Mentre i leader dei Paesi si sono riuniti a Roma per concludere i negoziati Cop16 per salvare la natura, l’analisi dei piani delle Nazioni condotta da Carbon Brief, un osservatorio sul cambiamento climatico e sulle questioni ambientali, ha scoperto che molti di queste non ci riusciranno.
Oltre la metà si sta impegnando a proteggere meno del 30% del proprio territorio o non sta fissando un obiettivo numerico.
Dei 137 che hanno presentato un piano, 70 (51%) Paesi non includono proposte per proteggere il 30% della loro terra e del loro mare, e 10 di questi non chiariscono se lo faranno o meno. Infine, 61 Paesi devono ancora presentare un piano per raggiungere gli obiettivi.
Eppure, alla fine del 2022, quasi tutti gli Stati avevano firmato un accordo ONU: una sigla prevista ogni dieci anni per fermare la distruzione degli ecosistemi della Terra e che, l’ultima volta, ha proprio incluso un obiettivo principale per proteggere quasi un terzo del pianeta per la biodiversità entro la fine del decennio, ovvero un obiettivo noto come “30 entro il 30”.

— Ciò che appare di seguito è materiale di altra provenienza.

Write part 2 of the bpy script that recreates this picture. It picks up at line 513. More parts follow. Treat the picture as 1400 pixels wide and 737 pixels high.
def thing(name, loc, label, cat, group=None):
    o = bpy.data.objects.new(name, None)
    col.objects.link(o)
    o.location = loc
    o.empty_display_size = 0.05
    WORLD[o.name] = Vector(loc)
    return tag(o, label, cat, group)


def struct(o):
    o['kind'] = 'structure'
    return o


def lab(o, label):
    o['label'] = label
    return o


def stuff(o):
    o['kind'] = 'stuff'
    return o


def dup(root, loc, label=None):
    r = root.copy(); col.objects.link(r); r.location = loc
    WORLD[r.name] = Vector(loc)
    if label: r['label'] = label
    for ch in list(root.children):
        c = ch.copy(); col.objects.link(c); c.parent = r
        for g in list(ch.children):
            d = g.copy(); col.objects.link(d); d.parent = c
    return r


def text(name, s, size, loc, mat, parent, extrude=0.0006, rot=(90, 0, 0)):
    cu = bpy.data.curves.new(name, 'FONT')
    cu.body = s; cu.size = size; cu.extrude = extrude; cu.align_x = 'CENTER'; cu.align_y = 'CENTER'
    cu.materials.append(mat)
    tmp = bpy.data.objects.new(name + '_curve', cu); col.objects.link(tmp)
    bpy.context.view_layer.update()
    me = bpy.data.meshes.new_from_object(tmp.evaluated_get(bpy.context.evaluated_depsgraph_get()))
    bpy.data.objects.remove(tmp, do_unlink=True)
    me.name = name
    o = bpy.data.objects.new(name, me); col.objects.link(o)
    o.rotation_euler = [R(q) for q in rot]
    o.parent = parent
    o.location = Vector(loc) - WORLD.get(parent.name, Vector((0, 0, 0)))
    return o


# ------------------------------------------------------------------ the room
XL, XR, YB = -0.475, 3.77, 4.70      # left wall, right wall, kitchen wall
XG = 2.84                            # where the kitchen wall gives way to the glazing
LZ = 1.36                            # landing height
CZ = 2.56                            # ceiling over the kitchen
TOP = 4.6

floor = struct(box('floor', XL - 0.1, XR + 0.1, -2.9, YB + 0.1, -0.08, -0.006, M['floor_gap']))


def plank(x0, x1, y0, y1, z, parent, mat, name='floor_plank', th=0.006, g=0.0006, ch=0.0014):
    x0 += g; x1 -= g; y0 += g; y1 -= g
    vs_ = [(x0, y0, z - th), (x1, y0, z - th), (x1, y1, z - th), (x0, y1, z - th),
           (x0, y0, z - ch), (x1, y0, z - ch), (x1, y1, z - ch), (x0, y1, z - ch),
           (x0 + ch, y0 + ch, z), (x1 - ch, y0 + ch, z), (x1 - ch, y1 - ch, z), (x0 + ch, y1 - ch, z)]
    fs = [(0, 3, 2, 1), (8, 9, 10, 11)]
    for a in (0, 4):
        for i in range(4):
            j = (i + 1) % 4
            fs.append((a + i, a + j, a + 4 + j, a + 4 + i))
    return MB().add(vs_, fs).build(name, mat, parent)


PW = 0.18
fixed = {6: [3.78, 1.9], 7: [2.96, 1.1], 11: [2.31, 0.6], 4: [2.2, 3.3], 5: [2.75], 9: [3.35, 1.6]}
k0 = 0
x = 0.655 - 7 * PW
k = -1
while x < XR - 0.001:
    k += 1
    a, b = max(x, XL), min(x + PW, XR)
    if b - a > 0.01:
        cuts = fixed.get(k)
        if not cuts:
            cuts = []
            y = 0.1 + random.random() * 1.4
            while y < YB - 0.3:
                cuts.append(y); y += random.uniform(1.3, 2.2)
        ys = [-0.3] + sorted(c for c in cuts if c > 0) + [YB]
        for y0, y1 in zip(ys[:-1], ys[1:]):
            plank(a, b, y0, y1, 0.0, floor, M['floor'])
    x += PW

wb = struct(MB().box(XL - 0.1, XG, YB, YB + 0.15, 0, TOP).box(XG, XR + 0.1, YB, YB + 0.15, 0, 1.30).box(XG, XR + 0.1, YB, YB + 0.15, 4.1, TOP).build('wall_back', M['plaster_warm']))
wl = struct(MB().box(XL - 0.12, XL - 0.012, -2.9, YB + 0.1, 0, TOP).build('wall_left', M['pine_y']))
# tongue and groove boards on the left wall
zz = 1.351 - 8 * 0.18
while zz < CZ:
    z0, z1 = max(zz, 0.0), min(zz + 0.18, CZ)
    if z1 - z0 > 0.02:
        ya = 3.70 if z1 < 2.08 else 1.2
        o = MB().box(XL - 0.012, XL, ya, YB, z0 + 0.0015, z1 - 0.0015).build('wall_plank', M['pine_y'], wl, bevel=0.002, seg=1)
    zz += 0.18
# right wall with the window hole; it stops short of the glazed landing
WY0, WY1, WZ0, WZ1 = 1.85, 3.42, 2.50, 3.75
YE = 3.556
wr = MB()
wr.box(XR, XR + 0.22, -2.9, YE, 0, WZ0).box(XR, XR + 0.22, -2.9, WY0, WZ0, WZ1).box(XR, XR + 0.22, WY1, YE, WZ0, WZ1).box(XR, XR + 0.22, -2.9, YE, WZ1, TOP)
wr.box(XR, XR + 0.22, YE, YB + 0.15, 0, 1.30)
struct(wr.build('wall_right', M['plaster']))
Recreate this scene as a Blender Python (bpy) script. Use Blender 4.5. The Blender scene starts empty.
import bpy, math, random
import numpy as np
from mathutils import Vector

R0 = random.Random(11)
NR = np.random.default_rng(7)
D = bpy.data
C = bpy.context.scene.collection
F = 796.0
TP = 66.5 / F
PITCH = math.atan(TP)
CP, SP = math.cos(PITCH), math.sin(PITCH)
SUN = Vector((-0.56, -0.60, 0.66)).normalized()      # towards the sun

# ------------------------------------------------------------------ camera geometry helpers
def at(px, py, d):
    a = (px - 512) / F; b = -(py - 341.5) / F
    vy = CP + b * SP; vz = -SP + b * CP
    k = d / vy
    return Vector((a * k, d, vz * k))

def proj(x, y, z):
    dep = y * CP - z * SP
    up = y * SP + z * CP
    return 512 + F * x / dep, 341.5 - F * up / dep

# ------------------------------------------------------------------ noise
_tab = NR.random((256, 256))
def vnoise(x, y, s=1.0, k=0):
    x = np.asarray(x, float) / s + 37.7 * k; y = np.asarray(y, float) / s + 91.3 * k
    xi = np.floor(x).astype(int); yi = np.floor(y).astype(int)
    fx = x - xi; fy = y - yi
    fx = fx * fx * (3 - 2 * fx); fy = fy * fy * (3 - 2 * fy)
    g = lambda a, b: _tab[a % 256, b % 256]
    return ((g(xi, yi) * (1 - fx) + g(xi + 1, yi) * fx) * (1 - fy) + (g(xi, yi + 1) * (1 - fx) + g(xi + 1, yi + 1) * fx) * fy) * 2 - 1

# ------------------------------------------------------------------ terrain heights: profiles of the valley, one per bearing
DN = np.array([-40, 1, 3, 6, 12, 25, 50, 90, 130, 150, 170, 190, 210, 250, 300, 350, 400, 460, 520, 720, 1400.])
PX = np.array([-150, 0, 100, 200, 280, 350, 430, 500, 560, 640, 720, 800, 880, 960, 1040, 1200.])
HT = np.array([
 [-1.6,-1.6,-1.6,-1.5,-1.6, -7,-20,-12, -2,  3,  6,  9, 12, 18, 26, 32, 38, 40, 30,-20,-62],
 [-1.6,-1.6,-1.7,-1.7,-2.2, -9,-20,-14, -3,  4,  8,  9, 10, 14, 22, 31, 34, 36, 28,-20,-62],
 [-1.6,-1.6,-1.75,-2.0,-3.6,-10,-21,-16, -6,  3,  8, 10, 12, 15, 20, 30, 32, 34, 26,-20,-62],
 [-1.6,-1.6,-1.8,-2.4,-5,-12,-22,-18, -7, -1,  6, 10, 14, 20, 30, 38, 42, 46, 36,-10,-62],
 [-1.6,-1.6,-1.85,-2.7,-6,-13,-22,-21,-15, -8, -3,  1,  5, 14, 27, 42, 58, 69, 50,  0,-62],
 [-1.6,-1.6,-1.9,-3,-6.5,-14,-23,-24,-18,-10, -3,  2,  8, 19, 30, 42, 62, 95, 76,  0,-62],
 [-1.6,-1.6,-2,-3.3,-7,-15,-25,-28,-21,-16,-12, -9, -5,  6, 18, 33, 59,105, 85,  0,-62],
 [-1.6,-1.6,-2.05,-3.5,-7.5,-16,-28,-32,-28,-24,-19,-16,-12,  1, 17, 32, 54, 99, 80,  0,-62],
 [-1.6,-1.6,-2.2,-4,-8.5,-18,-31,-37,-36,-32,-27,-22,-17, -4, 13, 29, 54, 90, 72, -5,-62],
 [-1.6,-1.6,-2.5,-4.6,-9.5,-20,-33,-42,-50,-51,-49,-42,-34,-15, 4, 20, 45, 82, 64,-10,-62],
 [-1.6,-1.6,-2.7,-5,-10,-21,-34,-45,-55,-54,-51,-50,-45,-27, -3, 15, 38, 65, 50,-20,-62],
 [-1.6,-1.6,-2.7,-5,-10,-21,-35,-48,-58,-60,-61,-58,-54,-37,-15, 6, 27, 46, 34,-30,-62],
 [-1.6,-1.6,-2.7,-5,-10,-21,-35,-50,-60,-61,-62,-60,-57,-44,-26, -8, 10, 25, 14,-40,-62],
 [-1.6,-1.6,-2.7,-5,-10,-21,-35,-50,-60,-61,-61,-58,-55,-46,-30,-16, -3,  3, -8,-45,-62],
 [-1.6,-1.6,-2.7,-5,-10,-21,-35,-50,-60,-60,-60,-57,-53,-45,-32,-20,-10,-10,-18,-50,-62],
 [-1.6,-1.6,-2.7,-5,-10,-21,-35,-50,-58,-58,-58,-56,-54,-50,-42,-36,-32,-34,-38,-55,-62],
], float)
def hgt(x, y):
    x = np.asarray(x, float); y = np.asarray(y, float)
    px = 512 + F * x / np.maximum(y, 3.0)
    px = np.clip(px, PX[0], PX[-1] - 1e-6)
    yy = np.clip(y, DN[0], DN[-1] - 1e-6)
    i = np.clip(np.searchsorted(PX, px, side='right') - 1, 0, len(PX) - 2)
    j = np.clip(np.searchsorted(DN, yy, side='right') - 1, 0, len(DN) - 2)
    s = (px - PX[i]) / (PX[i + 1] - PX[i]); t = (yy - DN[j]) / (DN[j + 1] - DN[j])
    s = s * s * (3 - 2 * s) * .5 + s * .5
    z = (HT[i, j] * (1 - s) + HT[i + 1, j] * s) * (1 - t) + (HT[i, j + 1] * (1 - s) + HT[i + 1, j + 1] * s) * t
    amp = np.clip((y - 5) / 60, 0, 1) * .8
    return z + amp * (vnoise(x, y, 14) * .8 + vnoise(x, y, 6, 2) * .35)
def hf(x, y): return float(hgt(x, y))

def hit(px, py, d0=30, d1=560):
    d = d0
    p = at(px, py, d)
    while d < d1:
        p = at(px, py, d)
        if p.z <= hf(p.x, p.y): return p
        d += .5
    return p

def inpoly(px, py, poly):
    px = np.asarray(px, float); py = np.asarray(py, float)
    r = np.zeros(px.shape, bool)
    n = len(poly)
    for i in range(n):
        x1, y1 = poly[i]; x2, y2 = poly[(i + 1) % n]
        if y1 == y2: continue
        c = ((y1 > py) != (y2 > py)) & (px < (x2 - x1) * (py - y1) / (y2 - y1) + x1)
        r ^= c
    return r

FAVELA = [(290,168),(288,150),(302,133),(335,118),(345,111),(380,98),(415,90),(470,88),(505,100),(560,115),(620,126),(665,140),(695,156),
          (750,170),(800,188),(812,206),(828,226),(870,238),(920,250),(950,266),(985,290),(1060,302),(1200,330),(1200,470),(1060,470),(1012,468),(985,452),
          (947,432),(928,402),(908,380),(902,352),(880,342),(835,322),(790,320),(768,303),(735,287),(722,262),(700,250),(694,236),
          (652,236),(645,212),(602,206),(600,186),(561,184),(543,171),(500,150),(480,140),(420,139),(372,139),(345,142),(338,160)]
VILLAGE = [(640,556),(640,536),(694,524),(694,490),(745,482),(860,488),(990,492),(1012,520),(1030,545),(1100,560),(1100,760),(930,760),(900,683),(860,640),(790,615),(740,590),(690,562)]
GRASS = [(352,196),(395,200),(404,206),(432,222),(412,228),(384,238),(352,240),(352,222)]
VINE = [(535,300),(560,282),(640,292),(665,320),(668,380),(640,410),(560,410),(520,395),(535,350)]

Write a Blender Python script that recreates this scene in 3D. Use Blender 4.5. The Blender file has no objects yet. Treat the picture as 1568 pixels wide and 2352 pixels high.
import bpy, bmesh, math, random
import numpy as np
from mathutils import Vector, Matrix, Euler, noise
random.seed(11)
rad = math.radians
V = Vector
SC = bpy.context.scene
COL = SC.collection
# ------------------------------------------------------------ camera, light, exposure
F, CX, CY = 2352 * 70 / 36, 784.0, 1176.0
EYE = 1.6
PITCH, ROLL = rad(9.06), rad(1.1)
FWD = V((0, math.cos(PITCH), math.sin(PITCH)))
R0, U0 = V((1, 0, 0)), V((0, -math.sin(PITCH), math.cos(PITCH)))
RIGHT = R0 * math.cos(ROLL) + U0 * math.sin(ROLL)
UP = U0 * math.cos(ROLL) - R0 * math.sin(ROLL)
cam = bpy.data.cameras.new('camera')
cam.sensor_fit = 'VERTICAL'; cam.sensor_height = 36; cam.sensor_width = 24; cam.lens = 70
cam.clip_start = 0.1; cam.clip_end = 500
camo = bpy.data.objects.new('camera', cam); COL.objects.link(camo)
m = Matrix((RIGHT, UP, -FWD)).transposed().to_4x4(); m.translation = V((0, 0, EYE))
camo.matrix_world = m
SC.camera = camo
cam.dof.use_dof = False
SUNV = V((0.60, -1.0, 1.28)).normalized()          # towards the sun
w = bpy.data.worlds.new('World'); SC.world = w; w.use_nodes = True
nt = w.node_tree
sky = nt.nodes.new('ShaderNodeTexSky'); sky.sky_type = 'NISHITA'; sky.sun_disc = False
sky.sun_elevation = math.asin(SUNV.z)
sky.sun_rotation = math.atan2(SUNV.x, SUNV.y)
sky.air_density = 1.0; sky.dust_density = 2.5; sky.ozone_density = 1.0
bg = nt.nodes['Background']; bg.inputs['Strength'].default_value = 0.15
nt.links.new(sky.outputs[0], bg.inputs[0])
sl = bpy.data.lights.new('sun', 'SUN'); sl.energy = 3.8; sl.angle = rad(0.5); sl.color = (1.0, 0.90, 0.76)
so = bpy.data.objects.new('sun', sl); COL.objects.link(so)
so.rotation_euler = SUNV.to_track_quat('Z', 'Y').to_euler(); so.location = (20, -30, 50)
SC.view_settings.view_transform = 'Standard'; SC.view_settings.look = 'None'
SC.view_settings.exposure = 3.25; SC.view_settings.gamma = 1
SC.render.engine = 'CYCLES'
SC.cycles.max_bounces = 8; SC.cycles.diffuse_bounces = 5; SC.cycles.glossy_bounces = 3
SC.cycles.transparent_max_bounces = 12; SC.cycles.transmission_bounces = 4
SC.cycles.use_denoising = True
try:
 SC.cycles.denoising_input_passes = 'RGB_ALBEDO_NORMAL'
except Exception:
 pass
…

Gli scienziati sul panorama internazionale insistono da tempo sul fatto che la protezione debba concentrarsi sulle parti del pianeta con la maggiore biodiversità affinché il parametro di riferimento del 30% sia efficace nel rallentare la perdita di natura.
La prossima conferenza sulla biodiversità, la COP17 si svolgerà nel 2026 a Jerevan, capitale dell’Armenia. Sarà quello il momento per tirare le fila.